## DATA SHOWN
__________

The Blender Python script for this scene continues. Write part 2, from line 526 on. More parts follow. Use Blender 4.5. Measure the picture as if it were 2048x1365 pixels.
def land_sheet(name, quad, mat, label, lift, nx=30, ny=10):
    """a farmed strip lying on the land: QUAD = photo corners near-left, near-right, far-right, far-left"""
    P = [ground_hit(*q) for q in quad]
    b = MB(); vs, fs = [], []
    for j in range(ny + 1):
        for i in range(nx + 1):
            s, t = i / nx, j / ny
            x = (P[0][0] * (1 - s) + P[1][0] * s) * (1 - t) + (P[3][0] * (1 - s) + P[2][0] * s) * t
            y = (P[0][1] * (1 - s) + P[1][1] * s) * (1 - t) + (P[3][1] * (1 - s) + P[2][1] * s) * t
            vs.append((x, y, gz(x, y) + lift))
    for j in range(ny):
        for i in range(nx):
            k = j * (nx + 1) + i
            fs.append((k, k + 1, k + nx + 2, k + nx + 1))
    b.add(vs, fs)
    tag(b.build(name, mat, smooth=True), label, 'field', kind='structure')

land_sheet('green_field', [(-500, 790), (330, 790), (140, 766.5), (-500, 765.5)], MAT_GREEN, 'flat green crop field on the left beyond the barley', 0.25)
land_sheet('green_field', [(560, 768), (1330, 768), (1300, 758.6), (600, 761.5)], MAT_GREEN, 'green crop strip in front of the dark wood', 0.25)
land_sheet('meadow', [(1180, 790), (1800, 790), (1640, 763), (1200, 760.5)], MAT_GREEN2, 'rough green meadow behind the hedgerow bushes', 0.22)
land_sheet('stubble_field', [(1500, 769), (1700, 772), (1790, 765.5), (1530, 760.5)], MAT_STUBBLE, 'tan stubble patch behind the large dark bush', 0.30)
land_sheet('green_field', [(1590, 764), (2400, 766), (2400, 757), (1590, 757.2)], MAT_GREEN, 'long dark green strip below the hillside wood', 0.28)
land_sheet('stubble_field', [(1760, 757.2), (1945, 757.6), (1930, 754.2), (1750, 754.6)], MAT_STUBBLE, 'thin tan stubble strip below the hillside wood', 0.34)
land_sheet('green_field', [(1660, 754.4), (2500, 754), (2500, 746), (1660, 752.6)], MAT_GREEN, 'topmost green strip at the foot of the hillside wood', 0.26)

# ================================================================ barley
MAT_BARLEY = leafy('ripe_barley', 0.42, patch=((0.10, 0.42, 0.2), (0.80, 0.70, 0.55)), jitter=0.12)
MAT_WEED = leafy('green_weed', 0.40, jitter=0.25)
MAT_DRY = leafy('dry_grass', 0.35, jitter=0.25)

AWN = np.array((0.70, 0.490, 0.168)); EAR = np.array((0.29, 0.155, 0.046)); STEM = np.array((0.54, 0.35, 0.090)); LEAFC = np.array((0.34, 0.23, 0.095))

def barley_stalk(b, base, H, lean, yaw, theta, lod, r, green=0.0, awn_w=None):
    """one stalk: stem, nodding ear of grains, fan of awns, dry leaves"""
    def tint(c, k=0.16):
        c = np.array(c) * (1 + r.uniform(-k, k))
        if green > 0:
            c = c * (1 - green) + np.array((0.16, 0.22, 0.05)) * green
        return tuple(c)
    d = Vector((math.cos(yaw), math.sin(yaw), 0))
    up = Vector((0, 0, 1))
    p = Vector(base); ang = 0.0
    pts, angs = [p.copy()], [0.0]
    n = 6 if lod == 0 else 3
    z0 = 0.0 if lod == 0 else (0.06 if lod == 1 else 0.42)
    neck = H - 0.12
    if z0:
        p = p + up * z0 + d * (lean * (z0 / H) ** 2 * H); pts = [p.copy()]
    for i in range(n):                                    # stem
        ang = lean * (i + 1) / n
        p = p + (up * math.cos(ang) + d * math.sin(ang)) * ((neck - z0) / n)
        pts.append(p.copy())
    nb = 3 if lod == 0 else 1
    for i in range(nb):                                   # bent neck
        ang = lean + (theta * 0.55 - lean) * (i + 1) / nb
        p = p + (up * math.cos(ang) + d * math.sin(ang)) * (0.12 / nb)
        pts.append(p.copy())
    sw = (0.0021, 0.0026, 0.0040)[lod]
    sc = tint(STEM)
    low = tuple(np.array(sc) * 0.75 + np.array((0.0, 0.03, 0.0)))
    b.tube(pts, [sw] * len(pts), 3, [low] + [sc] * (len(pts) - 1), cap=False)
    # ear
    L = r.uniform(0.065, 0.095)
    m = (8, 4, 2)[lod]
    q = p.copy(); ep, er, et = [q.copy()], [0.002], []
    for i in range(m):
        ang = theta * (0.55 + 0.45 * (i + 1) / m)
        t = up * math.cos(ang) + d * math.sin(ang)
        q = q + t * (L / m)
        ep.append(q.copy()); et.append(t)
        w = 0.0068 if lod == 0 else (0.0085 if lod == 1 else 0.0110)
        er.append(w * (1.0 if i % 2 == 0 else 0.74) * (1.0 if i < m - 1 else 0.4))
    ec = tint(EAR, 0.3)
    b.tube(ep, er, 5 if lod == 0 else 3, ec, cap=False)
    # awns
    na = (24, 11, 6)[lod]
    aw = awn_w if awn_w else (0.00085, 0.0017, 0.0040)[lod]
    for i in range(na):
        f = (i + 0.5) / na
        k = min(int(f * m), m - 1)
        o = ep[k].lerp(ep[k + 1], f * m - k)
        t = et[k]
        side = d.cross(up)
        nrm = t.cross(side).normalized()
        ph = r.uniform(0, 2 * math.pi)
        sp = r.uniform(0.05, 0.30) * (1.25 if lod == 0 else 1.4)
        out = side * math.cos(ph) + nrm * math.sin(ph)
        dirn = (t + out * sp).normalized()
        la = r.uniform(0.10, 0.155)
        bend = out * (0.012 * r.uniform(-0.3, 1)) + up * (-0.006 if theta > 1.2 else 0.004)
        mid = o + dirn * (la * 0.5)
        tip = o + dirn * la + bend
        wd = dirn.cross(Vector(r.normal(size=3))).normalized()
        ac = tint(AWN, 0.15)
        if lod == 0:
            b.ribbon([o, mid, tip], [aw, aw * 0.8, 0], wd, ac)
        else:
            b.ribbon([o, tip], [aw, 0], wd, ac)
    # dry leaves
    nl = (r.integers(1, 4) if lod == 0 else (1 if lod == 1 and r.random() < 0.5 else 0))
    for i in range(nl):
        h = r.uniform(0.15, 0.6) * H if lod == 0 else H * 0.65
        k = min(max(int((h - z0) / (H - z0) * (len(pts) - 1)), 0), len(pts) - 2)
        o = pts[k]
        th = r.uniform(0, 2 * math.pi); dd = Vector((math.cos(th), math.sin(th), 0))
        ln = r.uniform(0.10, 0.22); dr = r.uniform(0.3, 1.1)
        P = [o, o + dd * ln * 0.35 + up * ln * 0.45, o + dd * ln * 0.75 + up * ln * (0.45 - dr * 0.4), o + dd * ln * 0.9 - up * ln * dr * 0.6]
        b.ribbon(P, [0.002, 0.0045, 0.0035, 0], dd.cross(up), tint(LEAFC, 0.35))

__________

## DESCRIPTION OF THE TASK
Starting at the first line of the listing, retype every line up to and including the one with "label, 'field', kind='structure')".

## TASK RESULT
The Blender Python script for this scene continues. Write part 2, from line 526 on. More parts follow. Use Blender 4.5. Measure the picture as if it were 2048x1365 pixels.
def land_sheet(name, quad, mat, label, lift, nx=30, ny=10):
    """a farmed strip lying on the land: QUAD = photo corners near-left, near-right, far-right, far-left"""
    P = [ground_hit(*q) for q in quad]
    b = MB(); vs, fs = [], []
    for j in range(ny + 1):
        for i in range(nx + 1):
            s, t = i / nx, j / ny
            x = (P[0][0] * (1 - s) + P[1][0] * s) * (1 - t) + (P[3][0] * (1 - s) + P[2][0] * s) * t
            y = (P[0][1] * (1 - s) + P[1][1] * s) * (1 - t) + (P[3][1] * (1 - s) + P[2][1] * s) * t
            vs.append((x, y, gz(x, y) + lift))
    for j in range(ny):
        for i in range(nx):
            k = j * (nx + 1) + i
            fs.append((k, k + 1, k + nx + 2, k + nx + 1))
    b.add(vs, fs)
    tag(b.build(name, mat, smooth=True), label, 'field', kind='structure')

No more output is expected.